Martin Garzo reescribe la historia de Abraham e Isaac

No sé que tienen las historias de los llamados textos sagrados, sobre todo de la Biblia, para que autores de toda época y condición vuelvan a ellas para hacer nuevas relecturas. Quizás, como nos contaba el propio Gustavo Martín Garzo en Iflandia hace unos días, hay que volver a esas historias porque en la Biblia hay buena literatura y porque en esos relatos se reflexiona sobre todos los extremos de la condición humana: el amor, la abnegación, la lealtad, la traición, los celos, la impotencia, la fidelidad, la fe ciega, la envidia, la lujuria… Por eso el vallisoletano Martín Garzo, uno de los grandes escritores en lengua castellana de los últimos tiempos, ha aterrizado dos veces en estos mundos, porque las historias de la antigüedad parecen seguir dándonos respuestas sobre los grandes debates morales. Hace unos años lo hizo con El lenguaje de las fuentes, en el que se interesaba por la peculiar historia de amor de la Virgen María y San José, contada por esté último, una novela con la que ganó el Premio Nacional de Narrativa español. Y ahora retorna a esos mundos con No hay amor en la muerte para hablarnos de una de las historias más potentes del Antiguo Testamento, la de Abraham, que en su fidelidad, en su fe ciega en Dios, estuvo a punto de sacrificar a su hijo Isaac, porque así se lo había ordenado el propio Yahvé.libro-no-hay-amor-en-la-muerte

Lo interesante de esta novela, como sucedía en El lenguaje de las fuentes, es en el punto de vista en el que se sustenta el relato. Porque Martín Garzo no hace que un profeta nos cuente la historia, ni siquiera el propio Abraham o una voz omnisciente en tercera persona, lo relevante es que el escritor da la voz al que pudo ser y fue la víctima, al pobre Isaac. La novela se articula en torno a un diálogo entre un Isaac ya anciano y unas voces misteriosas de mujeres que al parecer tuvieron algo que ver con la infancia del protagonista. Un diálogo verborreico que Martín Garzo nos presenta sin puntos, con las frases separadas por barras inclinadas, como si estuviéramos leyendo un largo poema. Puede parecer un poco complicado, pero el lector se acomoda rápidamente al artificio. Y en ese diálogo un tanto brumoso, delirante, aparece un Abraham que da miedo porque antepone a todo (el amor a su mujer, el amor a su hijo, la relación con sus semejantes) su relación con Yahvé. Un tipo hosco, embrutecido, sin humor… porque Dios le supera, le acogota. Aunque curiosamente en la novela protagoniza uno de los momentos más tiernos, en una de las situaciones más terribles, durante el viaje hacia el lugar del sacrificio de Isaac. Es en esos momentos cuando padre e hijo se relacionan más íntimamente, como si la cercanía de la tragedia uniera a Abraham con su hijo, como si Abraham recupera su humanidad. Como se dice en algún momento en la novela: “¿acaso es bueno ser el elegido?”.

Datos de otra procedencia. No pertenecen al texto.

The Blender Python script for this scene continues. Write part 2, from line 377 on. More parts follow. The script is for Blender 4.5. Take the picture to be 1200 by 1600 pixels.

Hay muchas historias interesantes en la novela. Está Isaac y su intento de vivir una vida normal tras sobrevivir a una experiencia abrumadora, al hecho de que, aunque al final no lo hizo, tu padre tuvo la voluntad de matarte. Están los ángeles. Unos tipos terribles, que un poco de grima, y que de vez en cuando aparecen para molar a la gente a palos., como si fueran unos hooligans descerebrados. Y están los muertos, las muertas en este caso, esas esclavas que lo dieron todo por el amo, por Sara su esposa, por su hijo, recibiendo casi nada a cambio. Y están Agar e Ismael (la esclava de Abraham y el hijo que tuvo con ella) y su triste final. Y están Esaú y Jacob (los hijos de Isaac) y la pelea por la primogenitura que esconde un terrible secreto nunca desvelado.

No hay amor en la muerte es una inteligente relectura de un episodio bíblico que forma parte de la memoria colectiva de varias generaciones, uno de esos episodios que la mayoría de las más jóvenes desconocen y que se perderían “en el tiempo como lágrimas en la lluvia”, si autores como Martín Garzo no les dieran una vuelta de vez en cuando.